What the task asks: Repeat the lines of the data that follow, please, starting at the first and stopping after the one with "bg.inputs['Strength'].default_value = 5.0".

Recorded information:

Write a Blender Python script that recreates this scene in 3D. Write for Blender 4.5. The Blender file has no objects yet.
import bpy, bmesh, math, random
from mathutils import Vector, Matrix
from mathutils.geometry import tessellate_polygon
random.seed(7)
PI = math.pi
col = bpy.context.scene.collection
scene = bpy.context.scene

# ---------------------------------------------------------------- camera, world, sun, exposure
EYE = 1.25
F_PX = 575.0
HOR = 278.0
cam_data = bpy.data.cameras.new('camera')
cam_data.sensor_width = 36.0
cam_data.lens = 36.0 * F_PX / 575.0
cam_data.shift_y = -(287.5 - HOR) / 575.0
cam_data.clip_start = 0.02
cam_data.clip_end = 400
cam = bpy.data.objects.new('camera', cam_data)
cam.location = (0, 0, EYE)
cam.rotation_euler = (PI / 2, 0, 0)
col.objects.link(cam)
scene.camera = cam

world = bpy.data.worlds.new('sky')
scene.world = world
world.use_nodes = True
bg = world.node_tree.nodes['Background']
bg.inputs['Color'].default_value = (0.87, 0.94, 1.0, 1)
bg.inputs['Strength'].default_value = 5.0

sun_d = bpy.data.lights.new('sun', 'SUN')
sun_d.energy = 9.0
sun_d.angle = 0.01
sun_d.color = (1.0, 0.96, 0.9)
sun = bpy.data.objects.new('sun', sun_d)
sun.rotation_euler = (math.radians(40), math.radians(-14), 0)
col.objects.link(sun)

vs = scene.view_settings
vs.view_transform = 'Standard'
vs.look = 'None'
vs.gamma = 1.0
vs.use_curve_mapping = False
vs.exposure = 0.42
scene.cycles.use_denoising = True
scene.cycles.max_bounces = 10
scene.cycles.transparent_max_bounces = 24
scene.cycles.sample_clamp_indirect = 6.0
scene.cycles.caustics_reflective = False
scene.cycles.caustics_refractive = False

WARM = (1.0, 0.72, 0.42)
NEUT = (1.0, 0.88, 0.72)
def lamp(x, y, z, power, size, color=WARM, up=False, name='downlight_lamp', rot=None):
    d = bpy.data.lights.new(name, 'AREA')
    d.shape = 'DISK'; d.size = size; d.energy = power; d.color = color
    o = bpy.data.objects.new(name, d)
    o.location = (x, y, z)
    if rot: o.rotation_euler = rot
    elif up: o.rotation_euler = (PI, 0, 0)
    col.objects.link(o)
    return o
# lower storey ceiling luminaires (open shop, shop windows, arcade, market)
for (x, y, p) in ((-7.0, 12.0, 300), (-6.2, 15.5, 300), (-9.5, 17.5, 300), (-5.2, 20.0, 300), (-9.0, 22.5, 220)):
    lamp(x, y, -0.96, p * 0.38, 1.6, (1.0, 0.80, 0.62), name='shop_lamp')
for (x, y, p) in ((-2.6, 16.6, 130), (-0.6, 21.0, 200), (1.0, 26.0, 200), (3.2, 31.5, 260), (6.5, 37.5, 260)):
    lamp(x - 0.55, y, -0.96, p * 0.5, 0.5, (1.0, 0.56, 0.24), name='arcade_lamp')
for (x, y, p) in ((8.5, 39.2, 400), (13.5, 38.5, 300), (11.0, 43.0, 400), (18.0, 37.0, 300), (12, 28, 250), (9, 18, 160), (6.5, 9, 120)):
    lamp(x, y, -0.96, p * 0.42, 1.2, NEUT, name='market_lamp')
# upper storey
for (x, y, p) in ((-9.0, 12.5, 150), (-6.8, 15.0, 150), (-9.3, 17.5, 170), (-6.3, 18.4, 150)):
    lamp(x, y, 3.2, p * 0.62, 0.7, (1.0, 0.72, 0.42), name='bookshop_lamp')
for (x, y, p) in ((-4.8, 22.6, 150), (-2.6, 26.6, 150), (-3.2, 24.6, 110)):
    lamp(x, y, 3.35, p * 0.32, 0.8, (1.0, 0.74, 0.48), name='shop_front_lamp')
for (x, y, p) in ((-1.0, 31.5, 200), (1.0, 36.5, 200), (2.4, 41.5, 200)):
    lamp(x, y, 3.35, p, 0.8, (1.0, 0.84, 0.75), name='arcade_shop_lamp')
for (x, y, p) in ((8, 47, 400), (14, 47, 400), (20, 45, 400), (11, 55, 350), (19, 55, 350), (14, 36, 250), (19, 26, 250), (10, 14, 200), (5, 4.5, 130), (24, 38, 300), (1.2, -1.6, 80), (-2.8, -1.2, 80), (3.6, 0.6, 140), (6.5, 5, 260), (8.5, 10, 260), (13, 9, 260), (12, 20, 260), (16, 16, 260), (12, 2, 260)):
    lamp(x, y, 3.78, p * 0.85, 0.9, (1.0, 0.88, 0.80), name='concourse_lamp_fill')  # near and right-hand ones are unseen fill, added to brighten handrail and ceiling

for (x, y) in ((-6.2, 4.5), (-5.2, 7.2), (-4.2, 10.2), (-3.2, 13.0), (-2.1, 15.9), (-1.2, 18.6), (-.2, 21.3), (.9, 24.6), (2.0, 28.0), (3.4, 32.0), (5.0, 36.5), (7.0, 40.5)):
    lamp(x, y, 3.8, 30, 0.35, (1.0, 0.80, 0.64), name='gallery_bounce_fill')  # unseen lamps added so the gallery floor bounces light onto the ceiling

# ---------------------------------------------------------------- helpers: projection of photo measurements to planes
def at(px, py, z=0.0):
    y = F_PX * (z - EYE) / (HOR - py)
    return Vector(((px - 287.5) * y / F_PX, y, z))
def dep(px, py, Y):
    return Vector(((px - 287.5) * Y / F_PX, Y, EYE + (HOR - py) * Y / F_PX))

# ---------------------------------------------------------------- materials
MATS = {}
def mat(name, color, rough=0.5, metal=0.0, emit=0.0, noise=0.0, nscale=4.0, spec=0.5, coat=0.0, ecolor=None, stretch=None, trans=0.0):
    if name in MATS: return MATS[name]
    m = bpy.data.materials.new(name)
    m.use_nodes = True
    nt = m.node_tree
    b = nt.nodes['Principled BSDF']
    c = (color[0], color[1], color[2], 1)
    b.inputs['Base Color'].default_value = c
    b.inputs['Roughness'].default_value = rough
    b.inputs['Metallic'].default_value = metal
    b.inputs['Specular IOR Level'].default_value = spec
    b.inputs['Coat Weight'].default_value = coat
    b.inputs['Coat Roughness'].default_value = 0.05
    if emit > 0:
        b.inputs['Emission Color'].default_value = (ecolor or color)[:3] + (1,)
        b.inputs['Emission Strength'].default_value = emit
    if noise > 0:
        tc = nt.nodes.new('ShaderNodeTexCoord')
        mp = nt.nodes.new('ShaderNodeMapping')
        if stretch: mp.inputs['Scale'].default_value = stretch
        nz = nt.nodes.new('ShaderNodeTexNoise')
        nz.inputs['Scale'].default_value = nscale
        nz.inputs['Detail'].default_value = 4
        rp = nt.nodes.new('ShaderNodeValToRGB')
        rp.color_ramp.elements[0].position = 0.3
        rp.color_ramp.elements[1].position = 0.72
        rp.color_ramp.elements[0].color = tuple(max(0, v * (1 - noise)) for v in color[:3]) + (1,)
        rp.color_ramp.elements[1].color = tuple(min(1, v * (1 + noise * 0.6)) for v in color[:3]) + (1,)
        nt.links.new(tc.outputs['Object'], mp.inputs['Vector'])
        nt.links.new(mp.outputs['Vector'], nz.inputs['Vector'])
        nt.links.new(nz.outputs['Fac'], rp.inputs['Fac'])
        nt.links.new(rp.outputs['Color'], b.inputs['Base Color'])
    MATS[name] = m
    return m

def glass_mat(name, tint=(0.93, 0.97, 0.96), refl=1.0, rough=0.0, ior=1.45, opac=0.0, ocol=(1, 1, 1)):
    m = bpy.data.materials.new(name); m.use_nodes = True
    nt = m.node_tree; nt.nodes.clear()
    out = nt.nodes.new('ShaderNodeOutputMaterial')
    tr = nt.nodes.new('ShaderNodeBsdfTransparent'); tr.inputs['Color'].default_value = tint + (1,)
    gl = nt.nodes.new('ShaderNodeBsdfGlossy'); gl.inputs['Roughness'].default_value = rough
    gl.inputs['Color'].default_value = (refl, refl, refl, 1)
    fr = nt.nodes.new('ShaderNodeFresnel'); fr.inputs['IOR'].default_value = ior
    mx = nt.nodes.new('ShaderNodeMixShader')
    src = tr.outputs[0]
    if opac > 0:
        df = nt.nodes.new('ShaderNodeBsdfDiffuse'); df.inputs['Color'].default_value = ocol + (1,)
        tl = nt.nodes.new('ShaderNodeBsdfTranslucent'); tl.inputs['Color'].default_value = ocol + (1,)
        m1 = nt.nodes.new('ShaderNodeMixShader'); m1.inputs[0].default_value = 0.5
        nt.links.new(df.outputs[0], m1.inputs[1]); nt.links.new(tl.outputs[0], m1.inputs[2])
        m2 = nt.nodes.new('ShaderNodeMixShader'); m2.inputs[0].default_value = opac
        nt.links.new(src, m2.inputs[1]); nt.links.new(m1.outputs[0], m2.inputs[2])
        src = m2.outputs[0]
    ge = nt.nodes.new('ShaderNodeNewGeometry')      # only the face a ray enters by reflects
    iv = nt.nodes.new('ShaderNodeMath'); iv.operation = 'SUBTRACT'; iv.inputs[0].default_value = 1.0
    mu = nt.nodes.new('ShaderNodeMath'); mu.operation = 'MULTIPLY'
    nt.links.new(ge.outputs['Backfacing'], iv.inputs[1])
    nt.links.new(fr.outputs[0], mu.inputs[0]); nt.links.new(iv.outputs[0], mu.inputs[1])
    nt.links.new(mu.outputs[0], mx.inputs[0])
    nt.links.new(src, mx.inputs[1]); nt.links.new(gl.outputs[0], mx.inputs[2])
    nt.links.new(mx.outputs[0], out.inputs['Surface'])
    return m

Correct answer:
Write a Blender Python script that recreates this scene in 3D. Write for Blender 4.5. The Blender file has no objects yet.
import bpy, bmesh, math, random
from mathutils import Vector, Matrix
from mathutils.geometry import tessellate_polygon
random.seed(7)
PI = math.pi
col = bpy.context.scene.collection
scene = bpy.context.scene

# ---------------------------------------------------------------- camera, world, sun, exposure
EYE = 1.25
F_PX = 575.0
HOR = 278.0
cam_data = bpy.data.cameras.new('camera')
cam_data.sensor_width = 36.0
cam_data.lens = 36.0 * F_PX / 575.0
cam_data.shift_y = -(287.5 - HOR) / 575.0
cam_data.clip_start = 0.02
cam_data.clip_end = 400
cam = bpy.data.objects.new('camera', cam_data)
cam.location = (0, 0, EYE)
cam.rotation_euler = (PI / 2, 0, 0)
col.objects.link(cam)
scene.camera = cam

world = bpy.data.worlds.new('sky')
scene.world = world
world.use_nodes = True
bg = world.node_tree.nodes['Background']
bg.inputs['Color'].default_value = (0.87, 0.94, 1.0, 1)
bg.inputs['Strength'].default_value = 5.0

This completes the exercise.